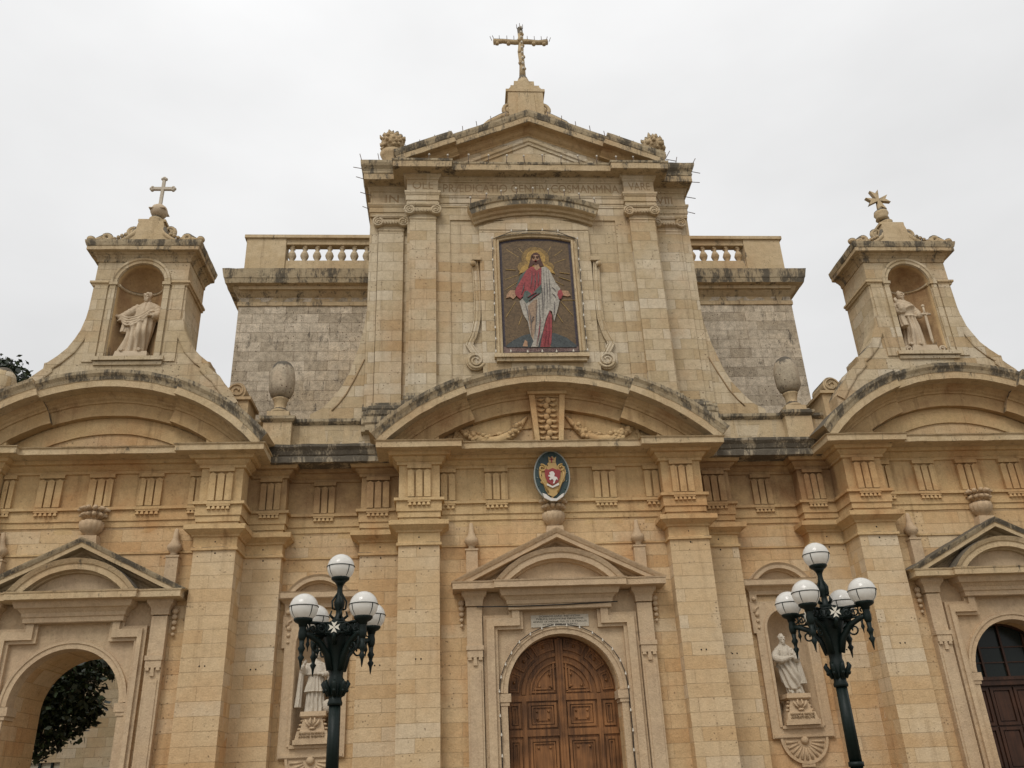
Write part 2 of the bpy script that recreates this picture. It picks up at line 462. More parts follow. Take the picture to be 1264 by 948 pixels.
for s in (-1, 1):
    pilaster(s*2.815, s*3.8, 0, *((CW, .85) if s > 0 else (CW, .85)))
    pilaster(s*7.62, s*8.6, 0, .85, WW)
    pilaster(s*13.4, s*14.4, 0, WW, WW)
    pilaster(s*3.8, s*4.8, .85, .9, REC, 'recessed_pilaster')
    pilaster(s*6.71, s*7.62, .85, REC, .9, 'recessed_pilaster')

# thin astragal strings along the walls between the pilasters
st = MB()
sp_ = [(-.02, 6.99), (.03, 6.995), (.03, 7.04), (-.02, 7.06)]
st.sweep([(-2.815, CW), (2.815, CW)], sp_)
for s in (-1, 1):
    for a, b, y in ((4.8, 6.71, REC), (8.6, 13.4, WW), (14.4, 15.6, WW)):
        xs = sorted((s*a, s*b)); st.sweep([(xs[0], y), (xs[1], y)], sp_)
st.rough(.006).build('string_course', S_TRIM, CH)

# entablature of the lower order ---------------------------------------
half = [(0, CW), (2.815, CW), (2.815, 0), (3.8, 0), (3.8, .85), (4.8, .85), (4.8, REC), (6.71, REC), (6.71, .85), (7.62, .85), (7.62, 0), (8.6, 0), (8.6, WW), (13.4, WW), (13.4, 0), (14.4, 0), (14.4, WW), (15.6, WW)]
full = [(-x, y) for x, y in half[:0:-1]] + [(x, y) for x, y in half[1:]]
ent = MB()
ent.sweep(full, [(-.04, 7.5), (0, 7.51), (0, 7.66), (.03, 7.662), (.03, 7.81), (.06, 7.812), (.06, 8.07), (.12, 8.075), (.12, 8.145), (.012, 8.16), (.012, 8.58), (.012, 9.0), (.07, 9.005), (.07, 9.07), (.1, 9.09), (.17, 9.16), (.17, 9.2), (.26, 9.205), (.29, 9.26), (.3, 9.3), (-.04, 9.31)], step=.3)
ENT = ent.rough(.012, 2.2).build('entablature', S_TRIM, CH)
cor_prof = [(-.2, 9.285), (.53, 9.29), (.56, 9.297), (.56, 9.445), (.59, 9.455), (.6, 9.475), (-.2, 9.49)]
def cornice(path, prof, mat, name='cornice', amp=.016): return MB().sweep(path, prof, step=.16).rough(amp, 4).build(name, mat, ENT)
cornice([(-3.8, .9), (-3.8, 0), (-2.815, 0), (-2.815, .18), (2.815, .18), (2.815, 0), (3.8, 0), (3.8, .9)], cor_prof, S_COR)
for s in (-1, 1):
    P = [(7.62, .9), (7.62, 0), (8.6, 0), (8.6, .16), (13.4, .16), (13.4, 0), (14.4, 0), (14.4, .16), (15.6, .16)]
    P = P if s > 0 else [(-x, y) for x, y in P[::-1]]
    cornice(P, cor_prof, S_COR)
    P = [(s*3.85, .95), (s*7.57, .95)]
    cornice(sorted(P), [(-.4, 9.287), (.5, 9.29), (.53, 9.3), (.53, 9.44), (.5, 9.47), (.53, 9.5), (.57, 9.6), (.64, 9.68), (.65, 9.745), (-.4, 9.79)], S_BLK, amp=.022)
# triglyphs
def triglyph(x, y, wd=.56, bars=3):
    t = MB()
    t.box(x-wd/2, x+wd/2, y-.03, y+.02, 8.165, 8.99); t.box(x-wd/2-.02, x+wd/2+.02, y-.11, y+.02, 8.9, 9.0)
    bw = wd/(bars*1.17)
    for i in range(bars):
        xc = x-wd/2+bw/2+(wd-bw)*i/(bars-1) if bars > 1 else x
        t.plate([[(xc-bw/2, 8.165), (xc+bw/2, 8.165), (xc+bw/2, 8.83), (xc, 8.88), (xc-bw/2, 8.83)]], y-.105, y-.02)
    t.box(x-wd/2, x+wd/2, y-.11, y-.04, 8.03, 8.085)
    k = 5 if wd > .4 else 3
    for i in range(k):
        t.taper(x-wd/2+wd*(i+.5)/k, y-.075, 7.95, 8.035, .045, .045, .02, .025)
    t.rough(.007, 4).build('triglyph', S_TRIM, ENT)
for s in (-1, 1):
    for x, y, wd, b in ((3.307, 0, .56, 3), (8.11, 0, .56, 3), (13.9, 0, .56, 3), (1.385, CW, .56, 3), (2.6, CW, .36, 2), (4.38, .85, .56, 3), (5.78, REC, .52, 3), (7.08, .85, .5, 3), (8.79, WW, .28, 2), (9.87, WW, .56, 3), (11.05, WW, .56, 3), (12.24, WW, .56, 3), (13.22, WW, .26, 2)):
        triglyph(s*x, y, wd, b)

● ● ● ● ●

What needs to be done: Write out exactly the opening lines of the data, stopping after the line that holds "pilaster(s*6.71, s*7.62, .85, REC, .9, 'recessed_pilaster')". Exclude pictures.

Response to this exercise:
Write part 2 of the bpy script that recreates this picture. It picks up at line 462. More parts follow. Take the picture to be 1264 by 948 pixels.
for s in (-1, 1):
    pilaster(s*2.815, s*3.8, 0, *((CW, .85) if s > 0 else (CW, .85)))
    pilaster(s*7.62, s*8.6, 0, .85, WW)
    pilaster(s*13.4, s*14.4, 0, WW, WW)
    pilaster(s*3.8, s*4.8, .85, .9, REC, 'recessed_pilaster')
    pilaster(s*6.71, s*7.62, .85, REC, .9, 'recessed_pilaster')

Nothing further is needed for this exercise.